Sócrates, como sabido, há mais de 2400 anos, segundo alguns manuais, foi condenado, dentre outros motivos, por perguntar demais. É que, apesar de reconhecerem em Atenas o seu brilhantismo e a sua inteligência, ambos incomuns, muitos o achavam inoportuno, exatamente por perguntar demais, por querer saber além do permitido.

Um diálogo de Sócrates com Eutidemo ilustra bem a importância de se perquirir acerca de fatos e circunstâncias. Pois bem. Certo dia, Sócrates indagou de Eutidemo, na lata, como se diz na gíria, se todo ato enganador poderia ser considerado imoral, ao que respondeu Eutidemo, sem titubeio, que sim, ou seja, que todo enganador é imoral.

Sócrates, então, complementou, trazendo à luz fatos e circunstâncias para facilitar a compreensão da sentença: “Mas, e se um amigo estivesse muito triste e quisesse se matar, e você roubasse-lhe a faca? Não seria esse um ato enganador?

O mesmo Sócrates respondeu: “Sim, sim, com toda certeza”.

E prosseguiu: “Mas fazer isso não seria moral em vez de imoral, afinal, se trata de uma coisa boa, não ruim – embora seja um ato enganador”?

Eutidemo, de pronto, concordou com Sócrates, mudando a compreensão anterior de que todo ato enganador seria imoral.

Resumo da ópera: Sócrates, ao usar um contraexemplo, ao expor fatos e circunstâncias que levaram ao ato enganador, demonstrou que a conclusão de que ser enganador é imoral, diferente do que concluiu Eutidemo, não se aplica a todas as situações.

Repetindo o mantra do desembargador José Bernardo Rodrigues: “Tudo depende dos fatos e das circunstâncias”. É dizer: os fatos e as circunstâncias definem se uma ação é típica ou atípica, se se subsume a um tipo penal ou se está acobertada pelo manto, por exemplo de uma excludente de ilicitude.

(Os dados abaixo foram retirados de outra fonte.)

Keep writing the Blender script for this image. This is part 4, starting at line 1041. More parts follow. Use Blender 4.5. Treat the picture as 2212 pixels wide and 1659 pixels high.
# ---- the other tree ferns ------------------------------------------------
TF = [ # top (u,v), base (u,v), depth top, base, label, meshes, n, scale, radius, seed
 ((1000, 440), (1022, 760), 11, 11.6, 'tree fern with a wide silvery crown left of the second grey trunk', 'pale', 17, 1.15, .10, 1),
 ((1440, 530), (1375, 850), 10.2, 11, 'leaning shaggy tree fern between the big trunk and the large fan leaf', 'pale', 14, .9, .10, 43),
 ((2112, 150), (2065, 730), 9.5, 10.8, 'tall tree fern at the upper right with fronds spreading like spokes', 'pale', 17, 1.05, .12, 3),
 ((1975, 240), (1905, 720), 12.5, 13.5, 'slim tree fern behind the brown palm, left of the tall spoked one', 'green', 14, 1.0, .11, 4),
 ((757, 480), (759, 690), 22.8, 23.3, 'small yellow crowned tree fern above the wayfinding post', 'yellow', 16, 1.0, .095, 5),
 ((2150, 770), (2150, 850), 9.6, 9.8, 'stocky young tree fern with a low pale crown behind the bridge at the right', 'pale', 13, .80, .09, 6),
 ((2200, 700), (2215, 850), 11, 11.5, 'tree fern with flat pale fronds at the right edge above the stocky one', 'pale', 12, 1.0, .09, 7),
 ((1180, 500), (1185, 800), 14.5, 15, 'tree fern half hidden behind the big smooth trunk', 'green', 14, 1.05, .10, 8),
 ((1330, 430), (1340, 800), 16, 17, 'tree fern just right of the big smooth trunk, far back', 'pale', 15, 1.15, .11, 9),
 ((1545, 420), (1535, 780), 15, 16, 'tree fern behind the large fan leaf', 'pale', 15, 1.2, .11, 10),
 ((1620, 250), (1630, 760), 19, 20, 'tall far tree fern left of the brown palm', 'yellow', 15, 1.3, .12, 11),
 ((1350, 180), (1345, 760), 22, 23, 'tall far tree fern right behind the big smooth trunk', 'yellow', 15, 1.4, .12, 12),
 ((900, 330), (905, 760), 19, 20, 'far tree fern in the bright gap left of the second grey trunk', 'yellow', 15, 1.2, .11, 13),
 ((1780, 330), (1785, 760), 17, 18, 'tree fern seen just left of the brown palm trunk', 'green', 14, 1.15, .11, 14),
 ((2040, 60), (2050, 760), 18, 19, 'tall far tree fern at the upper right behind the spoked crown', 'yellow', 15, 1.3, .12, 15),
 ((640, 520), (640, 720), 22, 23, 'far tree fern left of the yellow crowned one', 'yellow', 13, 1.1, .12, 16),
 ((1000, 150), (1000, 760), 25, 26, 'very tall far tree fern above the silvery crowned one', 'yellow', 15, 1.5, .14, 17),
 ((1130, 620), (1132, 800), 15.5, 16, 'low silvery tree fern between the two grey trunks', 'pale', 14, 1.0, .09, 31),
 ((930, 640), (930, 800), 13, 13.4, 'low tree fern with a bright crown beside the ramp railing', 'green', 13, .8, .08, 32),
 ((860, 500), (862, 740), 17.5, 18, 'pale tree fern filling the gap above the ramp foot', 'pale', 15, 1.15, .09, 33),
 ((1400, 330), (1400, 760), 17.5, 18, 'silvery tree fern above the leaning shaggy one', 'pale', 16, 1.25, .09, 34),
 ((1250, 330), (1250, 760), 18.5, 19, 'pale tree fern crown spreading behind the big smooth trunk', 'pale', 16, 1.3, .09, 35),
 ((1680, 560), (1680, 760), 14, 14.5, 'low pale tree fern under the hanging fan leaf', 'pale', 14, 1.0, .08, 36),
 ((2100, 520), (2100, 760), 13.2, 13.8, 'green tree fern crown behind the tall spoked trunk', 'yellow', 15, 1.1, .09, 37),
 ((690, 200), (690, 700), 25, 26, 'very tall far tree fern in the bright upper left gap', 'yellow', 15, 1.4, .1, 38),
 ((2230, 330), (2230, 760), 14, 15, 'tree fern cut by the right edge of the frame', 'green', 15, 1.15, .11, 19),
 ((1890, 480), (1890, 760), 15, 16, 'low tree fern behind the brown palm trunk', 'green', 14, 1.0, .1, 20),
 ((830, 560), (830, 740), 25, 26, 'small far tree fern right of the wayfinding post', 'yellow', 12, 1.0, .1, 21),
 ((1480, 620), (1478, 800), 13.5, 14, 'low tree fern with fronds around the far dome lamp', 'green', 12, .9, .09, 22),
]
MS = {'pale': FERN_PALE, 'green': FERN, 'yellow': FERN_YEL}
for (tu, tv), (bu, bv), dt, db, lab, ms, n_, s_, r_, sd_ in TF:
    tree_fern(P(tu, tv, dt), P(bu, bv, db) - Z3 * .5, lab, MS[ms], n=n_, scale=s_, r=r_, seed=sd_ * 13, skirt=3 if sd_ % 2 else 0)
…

A conclusão óbvia a que se chega, em face do acima exposto, é que, tendo os fatos às mãos, e somente à luz deles, ter-se-á condições de fazer um julgamento tão próximo quando possível do que seja mais justo.

Logo, de nada adianta a exposição de teses jurídicas, por mais inteligentes e bem concebidas que sejam, se o julgador não tiver absoluto domínio dos fatos e das circunstâncias, pois são eles, fatos e circunstâncias, que possibilitam ao julgador a construção do direito, a fixação da tese, a definição da norma jurídica a ser aplicada.

Ademais, o julgador que não tiver total domínio dos fatos e daquilo que o circunda, nunca terá condições de fazer um julgamento justo; não terá como fazer um juízo de subsunção; não terá como aplicar a pena de forma justa, proporcional e razoável.

Para definição da autoria, fixação de uma pena, definição do grau de censurabilidade desse ou daquele acusado, só mesmo mediante fatos e as circunstâncias; só, e tão somente só, se eles estiverem expostos, quantum sufficit, pois, em sentido contrário, não será possível a apreensão do objeto do conhecimento.

Portanto, nenhum juiz será capaz de decidir acerca da responsabilidade penal de um acusado, nem será capaz de definir com clareza a sua posição diante de um fato criminoso, se não estiver ciente, o quanto baste, dos fatos e das circunstâncias.

Simples assim.

Autor: Jose Luiz Oliveira de Almeida

José Luiz Oliveira de Almeida é membro do Tribunal de Justiça do Estado do Maranhão. Foi promotor de justiça, advogado, professor de Direito Penal e Direito Processual Penal da Escola da Magistratura do Estado do Maranhão (ESMAM) e da Universidade Federal do Maranhão (UFMA).